On voit ici non pas un rejet de la République mais bien une envie d’acceptation. Le paradoxe pour ceux qui pourraient étiqueter Kery James d’antirépublicain est qu’il est ici plus républicain que jamais! Il fait appel dans ce rap aux principes abstraits de liberté, égalité et fraternité qui font la devise de la République et demande une meilleure application de ces principes. Au fond, ce que le rappeur critique ce n’est pas le concept de république mais le décalage entre les idéaux et la réalité sociale. C’est un peu l’idée développée par Cécile Laborde de républicanisme classique contre républicanisme tolérant (Laborde 2008 & 2013). Le républicanisme classique correspond à une idéologie politique, celle défendue par la droite et une partie de la gauche française. Cette vision manque d’une conscience sociale, elle ne prend pas en compte par exemple, que malgré une laïcité d’État, l’Église bénéficie d’un avantage historique qui s’est institutionnalisé, d’où l’expression de « catho-laïcité »(Laborde, 2013).

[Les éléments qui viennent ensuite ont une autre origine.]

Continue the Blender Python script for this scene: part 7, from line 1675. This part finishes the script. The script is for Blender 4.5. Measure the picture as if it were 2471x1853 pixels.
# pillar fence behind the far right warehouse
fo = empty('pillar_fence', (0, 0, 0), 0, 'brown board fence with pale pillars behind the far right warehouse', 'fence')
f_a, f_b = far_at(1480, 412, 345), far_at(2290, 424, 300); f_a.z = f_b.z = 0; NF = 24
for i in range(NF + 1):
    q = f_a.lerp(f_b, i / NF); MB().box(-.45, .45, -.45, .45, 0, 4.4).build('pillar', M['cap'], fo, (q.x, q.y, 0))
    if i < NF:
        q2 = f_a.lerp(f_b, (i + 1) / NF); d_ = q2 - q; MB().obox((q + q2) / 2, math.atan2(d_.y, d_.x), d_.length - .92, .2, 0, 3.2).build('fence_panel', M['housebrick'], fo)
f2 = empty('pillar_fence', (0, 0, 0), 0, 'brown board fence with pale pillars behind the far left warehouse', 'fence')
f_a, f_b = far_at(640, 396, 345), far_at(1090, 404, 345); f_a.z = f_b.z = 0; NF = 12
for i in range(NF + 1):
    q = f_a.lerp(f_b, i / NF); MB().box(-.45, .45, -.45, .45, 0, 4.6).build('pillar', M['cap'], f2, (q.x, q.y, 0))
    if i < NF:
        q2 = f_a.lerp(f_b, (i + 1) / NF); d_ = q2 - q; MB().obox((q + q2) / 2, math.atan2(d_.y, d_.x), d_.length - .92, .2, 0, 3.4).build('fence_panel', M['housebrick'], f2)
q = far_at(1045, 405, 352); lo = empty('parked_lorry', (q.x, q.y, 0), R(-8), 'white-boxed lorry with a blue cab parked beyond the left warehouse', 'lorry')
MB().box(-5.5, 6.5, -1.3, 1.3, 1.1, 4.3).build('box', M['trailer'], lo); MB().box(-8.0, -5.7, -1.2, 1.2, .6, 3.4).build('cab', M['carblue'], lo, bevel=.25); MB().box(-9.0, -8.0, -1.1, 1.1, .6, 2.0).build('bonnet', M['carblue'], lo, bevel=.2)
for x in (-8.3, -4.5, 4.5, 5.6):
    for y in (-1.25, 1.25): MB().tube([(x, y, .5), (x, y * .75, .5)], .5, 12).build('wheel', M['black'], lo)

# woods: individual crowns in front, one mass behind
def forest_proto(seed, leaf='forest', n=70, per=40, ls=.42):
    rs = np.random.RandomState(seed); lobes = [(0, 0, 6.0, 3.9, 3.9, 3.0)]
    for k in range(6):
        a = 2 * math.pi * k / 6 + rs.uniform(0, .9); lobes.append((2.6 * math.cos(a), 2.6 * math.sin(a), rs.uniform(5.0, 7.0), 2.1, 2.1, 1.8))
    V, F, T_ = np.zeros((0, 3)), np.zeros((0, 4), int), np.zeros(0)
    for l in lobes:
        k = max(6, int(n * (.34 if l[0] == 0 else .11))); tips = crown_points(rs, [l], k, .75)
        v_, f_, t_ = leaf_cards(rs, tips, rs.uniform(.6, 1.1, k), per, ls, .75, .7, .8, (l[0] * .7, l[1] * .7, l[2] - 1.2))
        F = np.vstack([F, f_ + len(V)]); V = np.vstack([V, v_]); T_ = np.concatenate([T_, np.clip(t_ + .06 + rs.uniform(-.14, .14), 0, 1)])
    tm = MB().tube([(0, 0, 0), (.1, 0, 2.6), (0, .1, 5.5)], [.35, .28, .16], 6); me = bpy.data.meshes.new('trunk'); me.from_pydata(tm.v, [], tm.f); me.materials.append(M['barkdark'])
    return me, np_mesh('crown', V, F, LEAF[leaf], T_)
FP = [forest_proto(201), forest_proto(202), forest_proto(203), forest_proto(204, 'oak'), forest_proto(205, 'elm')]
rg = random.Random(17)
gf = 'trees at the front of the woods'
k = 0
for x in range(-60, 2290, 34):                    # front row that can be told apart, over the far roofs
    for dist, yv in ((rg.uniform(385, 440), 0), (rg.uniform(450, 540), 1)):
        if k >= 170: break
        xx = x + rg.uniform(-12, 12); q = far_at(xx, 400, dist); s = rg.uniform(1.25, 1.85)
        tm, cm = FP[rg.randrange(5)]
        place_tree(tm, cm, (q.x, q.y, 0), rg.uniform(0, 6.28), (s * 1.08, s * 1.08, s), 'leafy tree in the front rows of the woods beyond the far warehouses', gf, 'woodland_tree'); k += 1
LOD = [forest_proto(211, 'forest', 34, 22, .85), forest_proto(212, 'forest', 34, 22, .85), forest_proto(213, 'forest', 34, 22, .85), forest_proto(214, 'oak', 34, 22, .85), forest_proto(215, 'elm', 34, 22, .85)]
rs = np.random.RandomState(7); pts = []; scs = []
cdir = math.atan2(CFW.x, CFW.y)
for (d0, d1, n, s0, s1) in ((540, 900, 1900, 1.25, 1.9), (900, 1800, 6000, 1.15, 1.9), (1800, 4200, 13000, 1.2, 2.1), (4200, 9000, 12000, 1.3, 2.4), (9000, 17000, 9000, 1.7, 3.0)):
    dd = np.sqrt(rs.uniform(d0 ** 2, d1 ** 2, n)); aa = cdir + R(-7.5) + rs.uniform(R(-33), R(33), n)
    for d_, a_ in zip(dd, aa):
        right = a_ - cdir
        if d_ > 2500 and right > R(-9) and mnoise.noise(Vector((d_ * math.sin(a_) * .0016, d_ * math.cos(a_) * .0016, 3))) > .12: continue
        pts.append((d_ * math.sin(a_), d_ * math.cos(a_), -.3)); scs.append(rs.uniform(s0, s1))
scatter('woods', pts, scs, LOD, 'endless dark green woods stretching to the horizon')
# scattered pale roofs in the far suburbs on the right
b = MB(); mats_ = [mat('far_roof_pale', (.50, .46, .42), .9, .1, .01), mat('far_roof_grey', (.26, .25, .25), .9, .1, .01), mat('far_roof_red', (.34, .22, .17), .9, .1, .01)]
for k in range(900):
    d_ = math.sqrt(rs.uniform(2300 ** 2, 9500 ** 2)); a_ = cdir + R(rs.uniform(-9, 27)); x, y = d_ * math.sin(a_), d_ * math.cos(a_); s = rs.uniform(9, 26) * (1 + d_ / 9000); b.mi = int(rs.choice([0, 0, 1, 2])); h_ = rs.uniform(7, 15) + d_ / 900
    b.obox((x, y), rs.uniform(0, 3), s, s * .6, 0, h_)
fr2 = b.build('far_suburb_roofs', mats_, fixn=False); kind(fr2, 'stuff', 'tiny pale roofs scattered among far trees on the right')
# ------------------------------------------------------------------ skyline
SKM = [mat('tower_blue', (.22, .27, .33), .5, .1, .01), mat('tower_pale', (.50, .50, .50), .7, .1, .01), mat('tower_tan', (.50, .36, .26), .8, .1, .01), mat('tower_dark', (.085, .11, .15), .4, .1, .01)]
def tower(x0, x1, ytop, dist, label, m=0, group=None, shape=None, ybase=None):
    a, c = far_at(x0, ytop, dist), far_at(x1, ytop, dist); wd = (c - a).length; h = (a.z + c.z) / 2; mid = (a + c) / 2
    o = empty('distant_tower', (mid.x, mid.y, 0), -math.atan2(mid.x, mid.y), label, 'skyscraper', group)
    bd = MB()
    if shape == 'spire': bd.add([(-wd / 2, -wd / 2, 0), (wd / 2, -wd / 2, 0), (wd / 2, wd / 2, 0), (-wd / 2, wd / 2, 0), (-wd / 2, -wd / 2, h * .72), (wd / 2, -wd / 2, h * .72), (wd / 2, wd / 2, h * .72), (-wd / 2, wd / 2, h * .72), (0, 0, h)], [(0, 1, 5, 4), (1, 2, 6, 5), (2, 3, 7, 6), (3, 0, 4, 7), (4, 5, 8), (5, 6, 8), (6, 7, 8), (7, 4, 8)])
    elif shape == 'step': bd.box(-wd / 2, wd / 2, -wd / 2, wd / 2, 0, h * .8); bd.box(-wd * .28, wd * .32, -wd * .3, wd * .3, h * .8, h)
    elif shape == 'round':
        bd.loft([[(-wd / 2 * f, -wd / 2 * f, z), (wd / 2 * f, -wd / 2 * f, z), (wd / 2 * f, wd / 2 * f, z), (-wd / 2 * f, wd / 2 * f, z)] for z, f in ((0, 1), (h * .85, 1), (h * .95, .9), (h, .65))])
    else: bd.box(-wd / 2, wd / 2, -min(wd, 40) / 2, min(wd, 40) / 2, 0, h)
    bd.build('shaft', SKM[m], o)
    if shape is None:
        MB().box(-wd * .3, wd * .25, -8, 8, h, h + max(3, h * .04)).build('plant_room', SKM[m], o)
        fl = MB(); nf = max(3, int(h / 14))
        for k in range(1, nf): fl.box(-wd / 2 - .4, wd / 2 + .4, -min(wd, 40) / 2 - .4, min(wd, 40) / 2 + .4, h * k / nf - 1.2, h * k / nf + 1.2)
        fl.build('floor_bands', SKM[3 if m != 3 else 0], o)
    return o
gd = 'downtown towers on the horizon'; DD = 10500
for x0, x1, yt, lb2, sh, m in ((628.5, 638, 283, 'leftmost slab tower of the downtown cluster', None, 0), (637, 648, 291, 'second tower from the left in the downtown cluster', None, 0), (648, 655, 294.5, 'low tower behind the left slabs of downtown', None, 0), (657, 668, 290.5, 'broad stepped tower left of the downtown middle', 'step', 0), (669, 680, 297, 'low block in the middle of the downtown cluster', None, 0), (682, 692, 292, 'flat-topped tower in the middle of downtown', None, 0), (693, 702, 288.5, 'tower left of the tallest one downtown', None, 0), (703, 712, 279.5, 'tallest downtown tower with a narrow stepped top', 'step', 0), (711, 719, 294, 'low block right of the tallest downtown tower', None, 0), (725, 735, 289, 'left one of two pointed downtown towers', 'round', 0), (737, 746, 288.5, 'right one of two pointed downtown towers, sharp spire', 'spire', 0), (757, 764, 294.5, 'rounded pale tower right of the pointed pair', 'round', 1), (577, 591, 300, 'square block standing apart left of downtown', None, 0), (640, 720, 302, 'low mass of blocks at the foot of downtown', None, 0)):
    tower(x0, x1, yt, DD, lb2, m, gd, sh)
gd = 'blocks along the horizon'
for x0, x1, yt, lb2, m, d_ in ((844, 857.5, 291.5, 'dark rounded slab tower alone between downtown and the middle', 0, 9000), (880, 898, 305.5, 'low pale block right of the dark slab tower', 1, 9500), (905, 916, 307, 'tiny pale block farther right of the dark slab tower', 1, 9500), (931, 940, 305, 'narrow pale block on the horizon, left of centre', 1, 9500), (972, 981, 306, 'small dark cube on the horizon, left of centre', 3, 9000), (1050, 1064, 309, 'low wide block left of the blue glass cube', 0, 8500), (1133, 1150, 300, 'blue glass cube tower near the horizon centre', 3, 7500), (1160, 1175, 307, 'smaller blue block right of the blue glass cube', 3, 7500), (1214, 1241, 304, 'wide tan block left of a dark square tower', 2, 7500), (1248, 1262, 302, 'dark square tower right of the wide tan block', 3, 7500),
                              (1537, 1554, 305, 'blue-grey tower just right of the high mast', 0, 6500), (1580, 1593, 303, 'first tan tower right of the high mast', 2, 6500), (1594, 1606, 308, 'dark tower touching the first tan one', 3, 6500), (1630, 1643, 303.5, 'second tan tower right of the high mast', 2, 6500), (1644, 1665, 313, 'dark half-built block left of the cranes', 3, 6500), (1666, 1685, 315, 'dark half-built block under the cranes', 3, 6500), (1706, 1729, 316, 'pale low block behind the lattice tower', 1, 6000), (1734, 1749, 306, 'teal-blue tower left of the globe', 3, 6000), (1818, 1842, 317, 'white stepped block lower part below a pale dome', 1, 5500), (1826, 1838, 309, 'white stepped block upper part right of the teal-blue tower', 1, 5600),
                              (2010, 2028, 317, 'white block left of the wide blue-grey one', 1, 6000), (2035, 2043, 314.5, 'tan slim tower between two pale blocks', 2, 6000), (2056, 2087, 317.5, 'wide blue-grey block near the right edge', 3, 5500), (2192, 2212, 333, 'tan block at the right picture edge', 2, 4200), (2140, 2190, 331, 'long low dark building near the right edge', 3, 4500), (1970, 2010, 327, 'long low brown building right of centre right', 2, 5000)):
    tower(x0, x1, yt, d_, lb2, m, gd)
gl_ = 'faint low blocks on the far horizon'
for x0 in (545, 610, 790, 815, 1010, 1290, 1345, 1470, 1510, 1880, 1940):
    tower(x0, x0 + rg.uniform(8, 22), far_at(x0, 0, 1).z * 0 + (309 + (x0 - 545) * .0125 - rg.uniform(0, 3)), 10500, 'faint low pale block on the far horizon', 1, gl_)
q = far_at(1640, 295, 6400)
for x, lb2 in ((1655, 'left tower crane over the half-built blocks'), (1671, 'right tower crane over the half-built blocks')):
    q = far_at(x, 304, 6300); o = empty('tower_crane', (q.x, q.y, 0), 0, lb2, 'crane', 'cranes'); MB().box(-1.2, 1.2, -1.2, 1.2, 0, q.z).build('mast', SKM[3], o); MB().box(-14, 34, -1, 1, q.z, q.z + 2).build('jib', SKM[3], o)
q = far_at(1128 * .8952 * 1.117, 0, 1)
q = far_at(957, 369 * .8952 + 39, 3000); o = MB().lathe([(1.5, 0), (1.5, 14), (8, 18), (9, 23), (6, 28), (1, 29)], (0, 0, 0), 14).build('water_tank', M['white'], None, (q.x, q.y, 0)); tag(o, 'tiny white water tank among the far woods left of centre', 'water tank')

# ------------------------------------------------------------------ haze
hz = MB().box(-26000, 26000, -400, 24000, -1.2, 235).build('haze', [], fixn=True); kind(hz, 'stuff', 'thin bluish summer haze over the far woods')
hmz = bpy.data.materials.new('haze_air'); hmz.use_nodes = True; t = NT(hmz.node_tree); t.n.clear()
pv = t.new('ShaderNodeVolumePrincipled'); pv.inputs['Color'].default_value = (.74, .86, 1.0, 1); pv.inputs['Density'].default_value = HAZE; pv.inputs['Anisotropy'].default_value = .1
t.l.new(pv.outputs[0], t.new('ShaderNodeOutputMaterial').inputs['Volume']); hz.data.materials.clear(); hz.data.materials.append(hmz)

Le rap ne se contente pas de « paroles de la rue » mais peut aussi traiter de problématiques plus sérieuses en touchant nos sociétés et offrant une matière aux débats. Certains rappeurs ont donc un esprit critique tout aussi réfléchi et poussé que ce que vous pouvez avoir dans un cours de Jean François Stazak. Dénonciation d’un racisme structurel, d’un passé colonial qui ne passe pas, remise en question des concepts de laïcité et d’identité républicaine. Tout ceci est dans Lettre à la République qui est loin d’être un produit « sous-cultivé ». Encore faut-il ne pas être aussi sous-cultivé que certains de ses détracteurs pour en voir toute sa valeur.